Print, word for word, every line from the beginning of the listing up to and including the line with "from mathutils import". Pictures are to be excluded.
━━━ Collected data ━━━
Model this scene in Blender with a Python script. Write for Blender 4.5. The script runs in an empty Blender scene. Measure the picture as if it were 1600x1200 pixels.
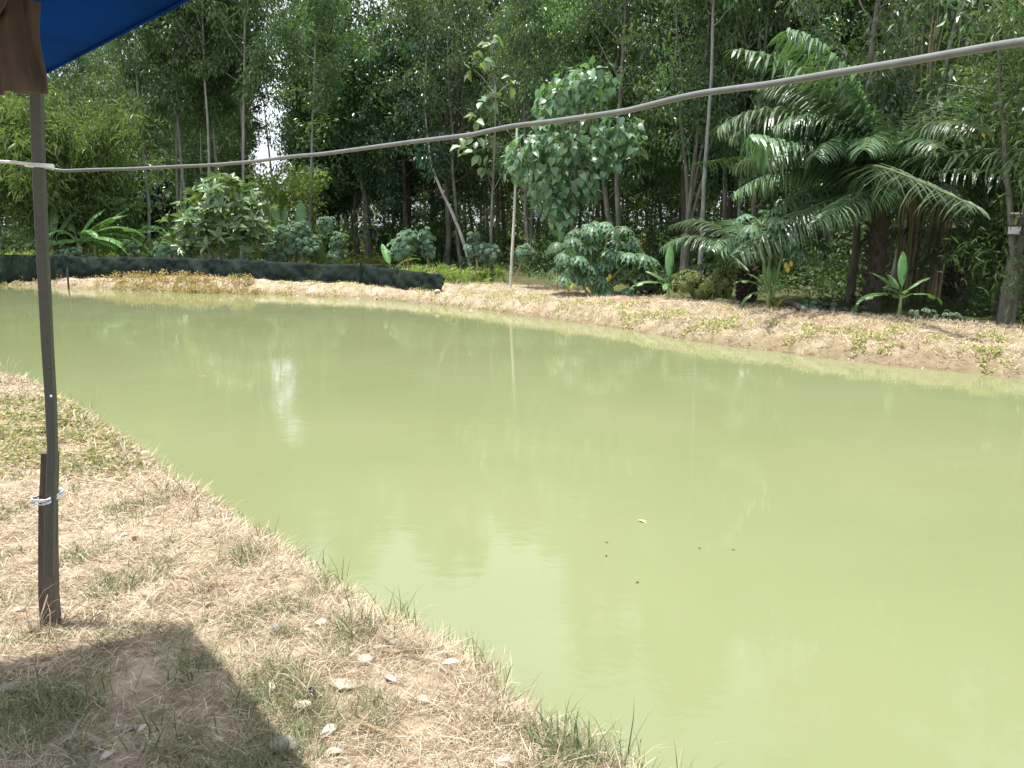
import bpy, math, random
import numpy as np
from mathutils import Matrix, Vector, Quaternion

# ------------------------------------------------------------------ camera, sky, sun, exposure
SC = bpy.context.scene
COL = SC.collection
FPX, HOR, EYE = 1209.0, 352.0, 1.6
PITCH = math.atan((600 - HOR) / FPX)
cam_d = bpy.data.cameras.new('camera')
cam = bpy.data.objects.new('camera', cam_d)
COL.objects.link(cam)
cam.location = (0, 0, EYE)
cam.rotation_euler = (math.pi / 2 - PITCH, 0, 0)
cam_d.sensor_width = 36.0
cam_d.lens = 36.0 * FPX / 1600.0
cam_d.clip_start = 0.05
cam_d.clip_end = 1500
SC.camera = cam

SUN = np.array([-0.152, -0.008, 1.0]); SUN = SUN / np.linalg.norm(SUN)
SUN_EL = math.asin(SUN[2]); SUN_AZ = math.atan2(SUN[0], SUN[1])
world = bpy.data.worlds.new('World'); SC.world = world; world.use_nodes = True
wn = world.node_tree.nodes; wl = world.node_tree.links
wn.clear()
sky = wn.new('ShaderNodeTexSky'); sky.sky_type = 'NISHITA'; sky.sun_disc = False
sky.sun_elevation = SUN_EL; sky.sun_rotation = SUN_AZ
sky.air_density = 1.0; sky.dust_density = 3.5; sky.ozone_density = 1.0
bg = wn.new('ShaderNodeBackground'); bg.inputs['Strength'].default_value = 0.15
wo = wn.new('ShaderNodeOutputWorld')
# thin bright high cloud over the whole sky
wtc = wn.new('ShaderNodeTexCoord'); wnz = wn.new('ShaderNodeTexNoise'); wnz.inputs['Scale'].default_value = 2.2; wnz.inputs['Detail'].default_value = 7
wmp = wn.new('ShaderNodeMapping'); wmp.inputs['Scale'].default_value = (1, 1, 2.5)
wl.new(wtc.outputs['Generated'], wmp.inputs[0]); wl.new(wmp.outputs[0], wnz.inputs['Vector'])
wr = wn.new('ShaderNodeMapRange'); wr.inputs['From Min'].default_value = .35; wr.inputs['From Max'].default_value = .65
wr.inputs['To Min'].default_value = .25; wr.inputs['To Max'].default_value = .8; wl.new(wnz.outputs['Fac'], wr.inputs[0])
wm = wn.new('ShaderNodeMix'); wm.data_type = 'RGBA'; wl.new(wr.outputs[0], wm.inputs[0]); wl.new(sky.outputs[0], wm.inputs[6]); wm.inputs[7].default_value = (9.0, 9.5, 10.2, 1)
wl.new(wm.outputs[2], bg.inputs[0]); wl.new(bg.outputs[0], wo.inputs[0])

sun_d = bpy.data.lights.new('sun', 'SUN'); sun_d.energy = 5.0; sun_d.angle = math.radians(0.6)
sun_d.color = (1.0, 0.96, 0.89)
sun = bpy.data.objects.new('sun', sun_d); COL.objects.link(sun)
sun.rotation_euler = Vector(SUN).to_track_quat('Z', 'Y').to_euler()
SC.view_settings.view_transform = 'Standard'; SC.view_settings.look = 'None'
SC.view_settings.gamma = 1.0; SC.view_settings.use_curve_mapping = False
SC.view_settings.exposure = 0.55
SC.render.engine = 'CYCLES'
cy = SC.cycles
cy.max_bounces = 7; cy.diffuse_bounces = 3; cy.glossy_bounces = 3; cy.transmission_bounces = 4
cy.transparent_max_bounces = 4; cy.caustics_reflective = False; cy.caustics_refractive = False
cy.sample_clamp_indirect = 6.0
try:
    cy.use_denoising = True; cy.denoiser = 'OPENIMAGEDENOISE'
except Exception:
    pass
SC.render.use_persistent_data = False

# ------------------------------------------------------------------ helpers
RNG = np.random.default_rng(7)
ZW = -0.35
_F = np.array([0, math.cos(PITCH), -math.sin(PITCH)]); _U = np.array([0, math.sin(PITCH), math.cos(PITCH)])


def _ray(x, y):
    return _F + np.array([(x - 800) / FPX, 0, 0]) + (600 - y) / FPX * _U


def atz(x, y, z=0.0):
    d = _ray(x, y); return np.array([0, 0, EYE]) + d * ((z - EYE) / d[2])


def aty(x, y, Y):
    d = _ray(x, y); return np.array([0, 0, EYE]) + d * (Y / d[1])


def nrm(a):
    return a / np.maximum(np.linalg.norm(a, axis=-1, keepdims=True), 1e-9)


def A(*v):
    return np.array(v, float)


class MB:
    def __init__(self):
        self.V = []; self.F = []; self.n = 0

    def add(self, v, f, rnd=None, m=0):
        f = np.asarray(f, np.int64)
        v = np.asarray(v, float)
        if rnd is None:
            rnd = np.full(len(f), 0.5)
        self.V.append(v); self.F.append((f + self.n, np.asarray(rnd, float), m)); self.n += len(v)

    def mesh(self, name, mats, smooth=False):
        V = np.concatenate(self.V).astype(np.float32)
        me = bpy.data.meshes.new(name)
        me.vertices.add(len(V)); me.vertices.foreach_set('co', V.ravel())
        li = np.concatenate([f.ravel() for f, r, m in self.F]).astype(np.int32)
        cnt = np.concatenate([np.full(len(f), f.shape[1]) for f, r, m in self.F]).astype(np.int32)
        st = np.concatenate([[0], np.cumsum(cnt)[:-1]]).astype(np.int32)
        me.loops.add(len(li)); me.loops.foreach_set('vertex_index', li)
        me.polygons.add(len(cnt)); me.polygons.foreach_set('loop_start', st)
        me.polygons.foreach_set('material_index', np.concatenate([np.full(len(f), m) for f, r, m in self.F]).astype(np.int32))
        me.polygons.foreach_set('use_smooth', np.full(len(cnt), smooth))
        at = me.attributes.new('rnd', 'FLOAT', 'FACE')
        at.data.foreach_set('value', np.concatenate([r for f, r, m in self.F]).astype(np.float32))
        me.update(calc_edges=True)
        for m in (mats if isinstance(mats, (list, tuple)) else [mats]):
            me.materials.append(m)
        return me

    def build(self, name, mats, parent=None, smooth=False):
        return link(name, self.mesh(name, mats, smooth), parent)


def link(name, me, parent=None):
    o = bpy.data.objects.new(name, me); COL.objects.link(o)
    if parent is not None:
        o.parent = parent
    return o


def tag(o, label=None, cat=None, group=None, kind=None):
    if label: o['label'] = label
    if cat: o['category'] = cat
    if group: o['group'] = group
    if kind: o['kind'] = kind
    return o


def thing(name, loc, label, cat, group=None, rz=0.0, scale=1.0):
    o = bpy.data.objects.new(name, None); COL.objects.link(o)
    o.location = tuple(loc); o.rotation_euler = (0, 0, rz); o.scale = (scale,) * 3
    return tag(o, label, cat, group)


def copy_tree(o, parent=None):
    c = o.copy(); COL.objects.link(c)
    if parent is not None: c.parent = parent
    for ch in list(o.children):
        copy_tree(ch, c)
    return c


def tube(mb, path, rad, sides=7, rnd=0.5, cap=True, m=0):
    P = np.asarray(path, float); n = len(P)
    R = np.broadcast_to(np.asarray(rad, float), (n,))
    T = nrm(np.gradient(P, axis=0))
    ref = A(1, 0, 0) if abs(T[:, 0]).mean() < 0.6 else A(0, 0, 1)
    X = nrm(np.cross(T, ref)); Y = np.cross(T, X)
    a = np.arange(sides) * 2 * math.pi / sides
    V = P[:, None] + R[:, None, None] * (np.cos(a)[None, :, None] * X[:, None] + np.sin(a)[None, :, None] * Y[:, None])
    i = np.arange(n - 1)[:, None] * sides; j = np.arange(sides)[None]; k = (j + 1) % sides
    Fq = np.stack([i + j, i + k, i + sides + k, i + sides + j], -1).reshape(-1, 4)
    mb.add(V.reshape(-1, 3), Fq, np.full(len(Fq), rnd), m)
    if cap:
        for e, idx in ((0, 0), (n - 1, n - 1)):
            ring = V[idx]; c = P[idx]
            vv = np.vstack([ring, c[None]])
            ff = [(q, (q + 1) % sides, sides) for q in range(sides)]
            mb.add(vv, ff, np.full(sides, rnd), m)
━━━
-- Correct response --
Model this scene in Blender with a Python script. Write for Blender 4.5. The script runs in an empty Blender scene. Measure the picture as if it were 1600x1200 pixels.
import bpy, math, random
import numpy as np
from mathutils import Matrix, Vector, Quaternion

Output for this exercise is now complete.